▶ _Your instructions_
Leave out the pictures and copy everything else below exactly.

▶ _Data_
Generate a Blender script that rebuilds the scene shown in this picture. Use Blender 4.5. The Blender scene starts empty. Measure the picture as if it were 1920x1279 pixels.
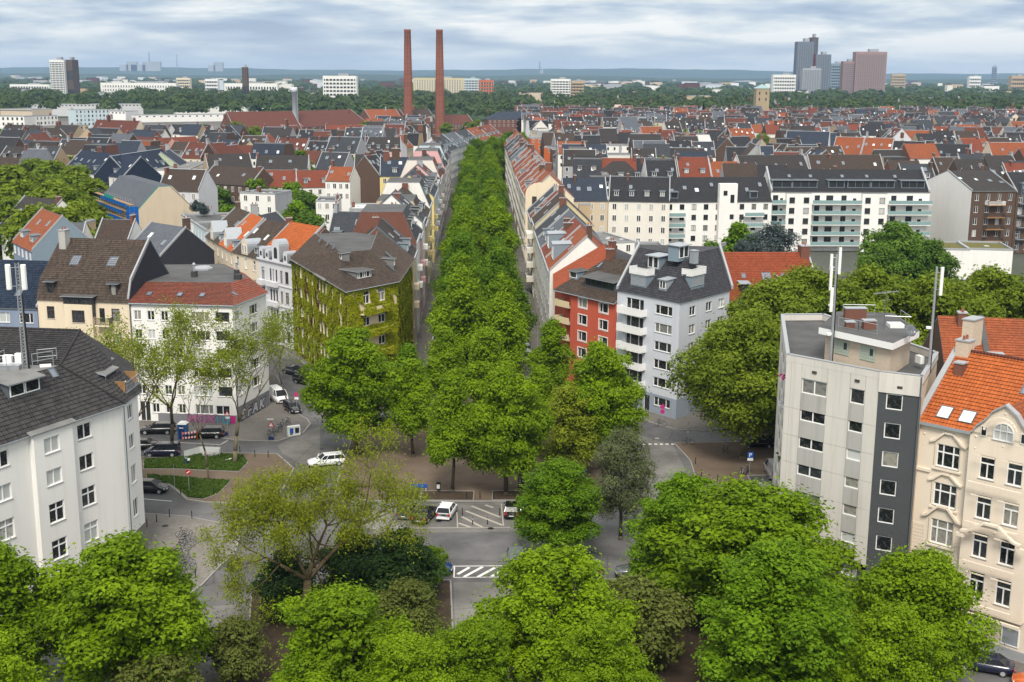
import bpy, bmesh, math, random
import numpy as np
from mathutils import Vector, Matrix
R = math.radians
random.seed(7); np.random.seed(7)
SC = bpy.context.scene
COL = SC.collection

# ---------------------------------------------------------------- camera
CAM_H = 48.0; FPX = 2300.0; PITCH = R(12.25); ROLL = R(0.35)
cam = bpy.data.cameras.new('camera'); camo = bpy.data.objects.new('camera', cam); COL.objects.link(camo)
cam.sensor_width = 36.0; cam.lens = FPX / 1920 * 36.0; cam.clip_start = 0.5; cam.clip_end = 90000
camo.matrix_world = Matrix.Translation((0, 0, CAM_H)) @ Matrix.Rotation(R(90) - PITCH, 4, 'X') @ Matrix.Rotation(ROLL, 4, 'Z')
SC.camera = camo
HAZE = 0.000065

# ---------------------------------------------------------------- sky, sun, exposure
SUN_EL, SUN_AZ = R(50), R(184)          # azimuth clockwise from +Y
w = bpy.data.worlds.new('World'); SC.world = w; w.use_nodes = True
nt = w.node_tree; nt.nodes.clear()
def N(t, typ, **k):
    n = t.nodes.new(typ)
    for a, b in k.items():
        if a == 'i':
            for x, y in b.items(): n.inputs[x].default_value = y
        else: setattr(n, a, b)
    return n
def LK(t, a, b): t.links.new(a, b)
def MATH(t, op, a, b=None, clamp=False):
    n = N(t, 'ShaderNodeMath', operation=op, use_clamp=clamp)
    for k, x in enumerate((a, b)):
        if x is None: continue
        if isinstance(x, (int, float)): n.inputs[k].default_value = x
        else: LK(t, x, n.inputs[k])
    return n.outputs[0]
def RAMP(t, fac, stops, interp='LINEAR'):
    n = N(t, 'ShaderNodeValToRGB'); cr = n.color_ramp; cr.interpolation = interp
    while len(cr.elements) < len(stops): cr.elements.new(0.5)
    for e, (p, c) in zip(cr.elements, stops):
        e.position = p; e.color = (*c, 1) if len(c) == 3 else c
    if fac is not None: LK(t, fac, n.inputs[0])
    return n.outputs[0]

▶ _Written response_
Generate a Blender script that rebuilds the scene shown in this picture. Use Blender 4.5. The Blender scene starts empty. Measure the picture as if it were 1920x1279 pixels.
import bpy, bmesh, math, random
import numpy as np
from mathutils import Vector, Matrix
R = math.radians
random.seed(7); np.random.seed(7)
SC = bpy.context.scene
COL = SC.collection

# ---------------------------------------------------------------- camera
CAM_H = 48.0; FPX = 2300.0; PITCH = R(12.25); ROLL = R(0.35)
cam = bpy.data.cameras.new('camera'); camo = bpy.data.objects.new('camera', cam); COL.objects.link(camo)
cam.sensor_width = 36.0; cam.lens = FPX / 1920 * 36.0; cam.clip_start = 0.5; cam.clip_end = 90000
camo.matrix_world = Matrix.Translation((0, 0, CAM_H)) @ Matrix.Rotation(R(90) - PITCH, 4, 'X') @ Matrix.Rotation(ROLL, 4, 'Z')
SC.camera = camo
HAZE = 0.000065

# ---------------------------------------------------------------- sky, sun, exposure
SUN_EL, SUN_AZ = R(50), R(184)          # azimuth clockwise from +Y
w = bpy.data.worlds.new('World'); SC.world = w; w.use_nodes = True
nt = w.node_tree; nt.nodes.clear()
def N(t, typ, **k):
    n = t.nodes.new(typ)
    for a, b in k.items():
        if a == 'i':
            for x, y in b.items(): n.inputs[x].default_value = y
        else: setattr(n, a, b)
    return n
def LK(t, a, b): t.links.new(a, b)
def MATH(t, op, a, b=None, clamp=False):
    n = N(t, 'ShaderNodeMath', operation=op, use_clamp=clamp)
    for k, x in enumerate((a, b)):
        if x is None: continue
        if isinstance(x, (int, float)): n.inputs[k].default_value = x
        else: LK(t, x, n.inputs[k])
    return n.outputs[0]
def RAMP(t, fac, stops, interp='LINEAR'):
    n = N(t, 'ShaderNodeValToRGB'); cr = n.color_ramp; cr.interpolation = interp
    while len(cr.elements) < len(stops): cr.elements.new(0.5)
    for e, (p, c) in zip(cr.elements, stops):
        e.position = p; e.color = (*c, 1) if len(c) == 3 else c
    if fac is not None: LK(t, fac, n.inputs[0])
    return n.outputs[0]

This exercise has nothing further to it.